Toda la vida pasaba por los novelones del XIX, por Los Miserables, por Madame Bobarí, por La Cartuja de Parma, y sobre todo por Guerra y Paz; toda la vida de las personas y del mundo, décadas enteras transcurrían entre el principio y el final de su montón de páginas: la gente se equivocaba, maduraba, tenía amores de juventud y luego se casaba, o no, iba a la guerra, se preguntaba si había Dios, las jóvenes alocadas se hacían adultas y dejaban de hacer locuras, o no, todos y todas llegaban a la madurez con heridas en el corazón y la prudencia aprendida a fuerza de darse golpes, en fin, como en la vida de verdad. Esto, a un adulto le puede gustar más o menos, pero para un adolescente es una revelación, porque cuando un@ llega a la adolescencia y entra al mundo de los mayores, compartiendo escenario por primera vez, cree presenciar una escena estática, acaba de llegar y piensa que lo que ve, el plano fijo, es la realidad, aún no tiene noción del paso del tiempo, no puede aunque lo razone, creer que sus padres fueron niños y jóvenes alguna vez, que amaron a otro hombre o a otra mujer antes que a su padre o a su madre, no le cabe en la cabeza que ella-él también cambiará, será otro-otra distinta a la que es ahora, por eso las novelas del XIX son tan necesarias a esa edad, es un curso acelerado de paso del tiempo, de evolución humana, en ellas se concibe por primera vez eso que parece imposible: yo también seré padre, yo también me haré vieja.

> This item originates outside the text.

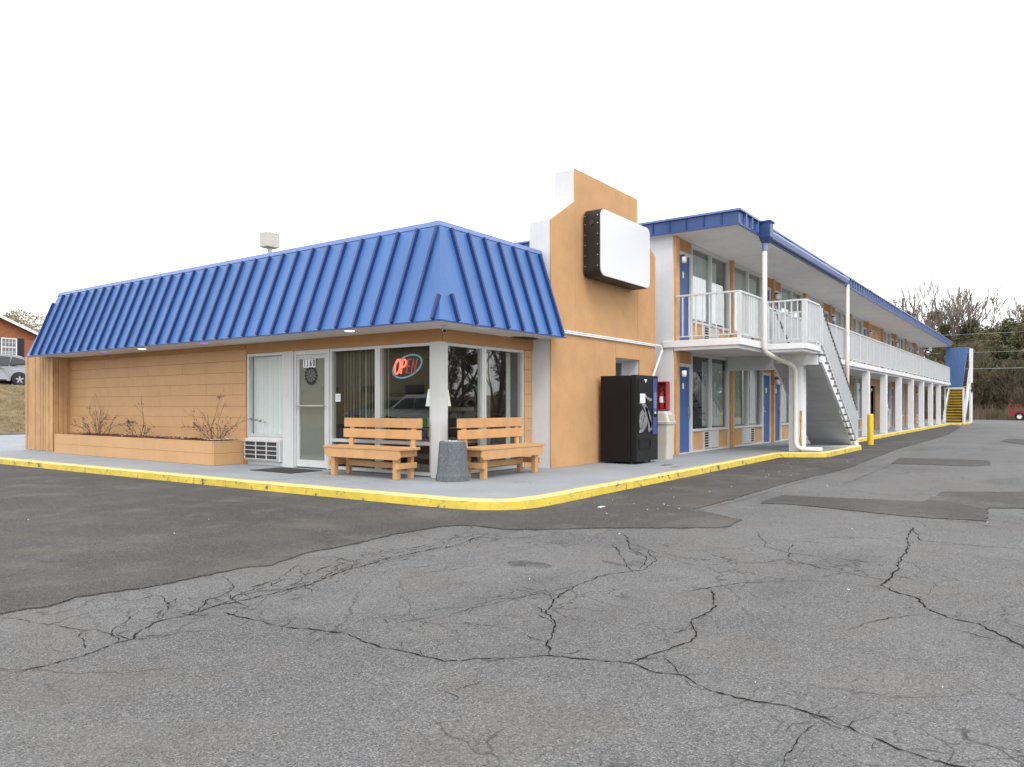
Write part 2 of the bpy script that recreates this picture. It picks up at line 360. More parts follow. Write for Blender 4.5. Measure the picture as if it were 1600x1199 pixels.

Tengo un hijo entrando en la adolescencia, le observo y espero sin hacer ruido, sin decir nada (como para no espantar el ave que tal vez está posándose en la rama sin que yo lo advierta) el momento en que descubra la literatura. Yo ya he hecho todo lo que estaba en mi mano: le he leído cuentos durante toda la infancia (¡y últimamente hasta novelas!) como hicieron conmigo, y hay libros por toda la casa; ahora no queda más que esperar y cruzar los dedos, aunque sé bien que, como decía la canción de Golpes Bajos, son Malos tiempos para la lírica, malos tiempos para los rusos.